We might have a hard time imagining the strange things that could have been, but that’s only because we have little raw material from which to construct these strange beasts; even our wildest imagined monsters are a play on already existing creatures: a minotaur is a mix between a bull and a human, a dragon is an ornate and exaggerated lizard. If beings in some other galaxy with different degrees of physical forces working on them were to see the creatures of earth, they might be completely incredulous. If their planet had greater gravity, they might think it impossible that a giraffe could hold up such a long neck. Or if they had lower levels of light than us, they might not believe that we had eyes that used photoreceptors and not radioreceptors as a primary means of navigating their world.
All these strange creatures can only exist in a hypothetical vacuum in which there are no sources of influence, no cause and effect, no natural selectors. The point I’m trying to make with this thought experiment is that the way in which we normally think about evolution by natural selection is flawed. When considering the vast number of species on earth and their particular traits we ask ourselves “how do all these species exist?” or “why does this particular trait exist?” The answer usually looks something like “this species exists because it was good at catching gazelles,” or “tigers have stripes because they help the tiger hide.” I think these answers commit the fallacy of reification; they invoke an entity with intentionality, whether that be a god or some sort of disembodied evolutionary entity.
My argument is that all these species and their traits were created as a logical result of an original molecule or compound that replicated with variation and conservation.
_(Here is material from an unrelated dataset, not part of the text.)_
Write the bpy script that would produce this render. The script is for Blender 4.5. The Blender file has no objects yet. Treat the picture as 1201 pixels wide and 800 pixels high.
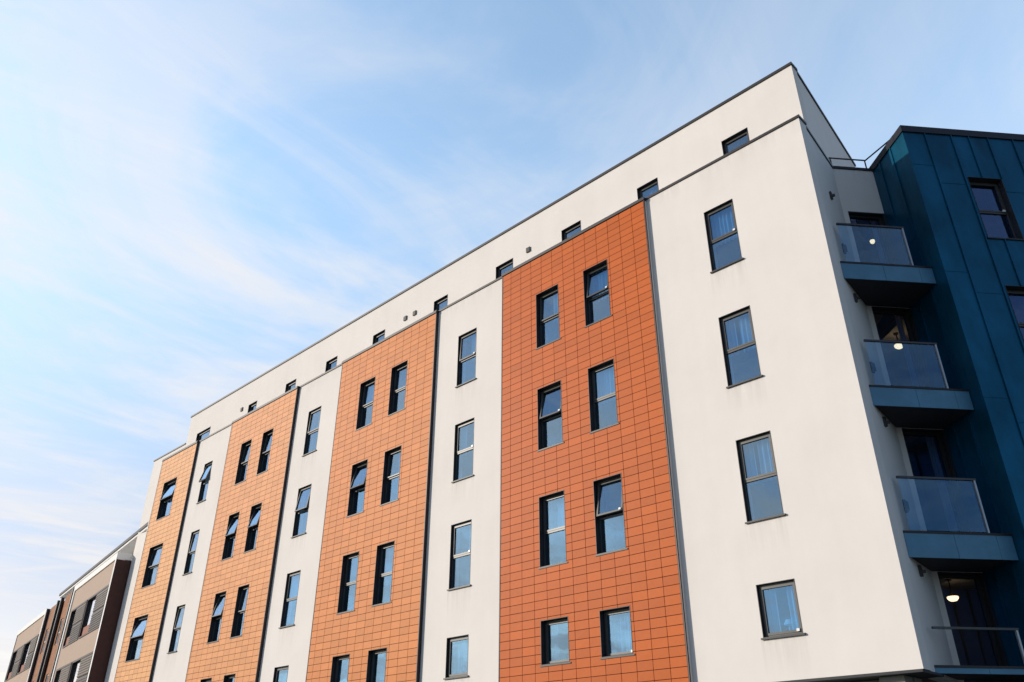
import bpy, math, random
from mathutils import Vector, Matrix
random.seed(11)
S = bpy.context.scene
COL = S.collection
R = math.radians

# ------------------------------------------------------------------ materials
def mat_new(name):
    m = bpy.data.materials.new(name); m.use_nodes = True
    nt = m.node_tree; nt.nodes.clear()
    out = nt.nodes.new('ShaderNodeOutputMaterial')
    return m, nt, out
def node(nt, t, **kw):
    n = nt.nodes.new(t)
    for k, v in kw.items():
        if k in n.inputs: n.inputs[k].default_value = v
        else: setattr(n, k, v)
    return n
def ramp(nt, src, stops):
    r = nt.nodes.new('ShaderNodeValToRGB')
    el = r.color_ramp.elements
    while len(el) > 2: el.remove(el[0])
    for i, (p, c) in enumerate(stops):
        e = el[i] if i < 2 else el.new(p)
        e.position = p; e.color = c if len(c) == 4 else (*c, 1)
    nt.links.new(src, r.inputs[0]); return r
def noise(nt, scale, detail=4, rough=.55, stretch=(1, 1, 1), dist=0.0):
    tc = node(nt, 'ShaderNodeNewGeometry')
    mp = node(nt, 'ShaderNodeMapping'); mp.inputs['Scale'].default_value = stretch
    nt.links.new(tc.outputs['Position'], mp.inputs[0])
    n = node(nt, 'ShaderNodeTexNoise', Scale=scale, Detail=detail, Roughness=rough, Distortion=dist)
    nt.links.new(mp.outputs[0], n.inputs['Vector']); return n
def simple(name, col, rough=.5, metal=0., var=.12, scale=3., bump=0., bscale=60., stretch=(1, 1, 1), spec=.5):
    m, nt, out = mat_new(name)
    b = node(nt, 'ShaderNodeBsdfPrincipled', Roughness=rough, Metallic=metal)
    b.inputs['Specular IOR Level'].default_value = spec
    n = noise(nt, scale, 5, .6, stretch)
    lo = tuple(c * (1 - var) for c in col); hi = tuple(min(1, c * (1 + var)) for c in col)
    r = ramp(nt, n.outputs[0], [(.3, lo), (.7, hi)])
    nt.links.new(r.outputs[0], b.inputs['Base Color'])
    if bump:
        n2 = noise(nt, bscale, 3)
        bp = node(nt, 'ShaderNodeBump', Strength=bump, Distance=.01)
        nt.links.new(n2.outputs[0], bp.inputs['Height']); nt.links.new(bp.outputs[0], b.inputs['Normal'])
    nt.links.new(b.outputs[0], out.inputs[0]); return m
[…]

Natural selection isn’t the creative process, rather it is the destructive one. It is the name that we give to the pattern of accumulated deletions of similar traits. If we think about it in terms of the planetary cue ball model, the deletions would be the erasure of certain degrees of the circle of rings. Hypothetically the eraser could be anything, but the point is that it erases large portions of the model, leaving the impression of a lack of gradation between what is left.
This is the starting point for analyzing every problem of evolutionary psychology. Instead of asking “how was this created?” we should ask “why wasn’t this erased?” The difference between those two questions may seem inconsequential, but I think in considering the more complex questions of the evolution of the human mind, it is an essential distinction.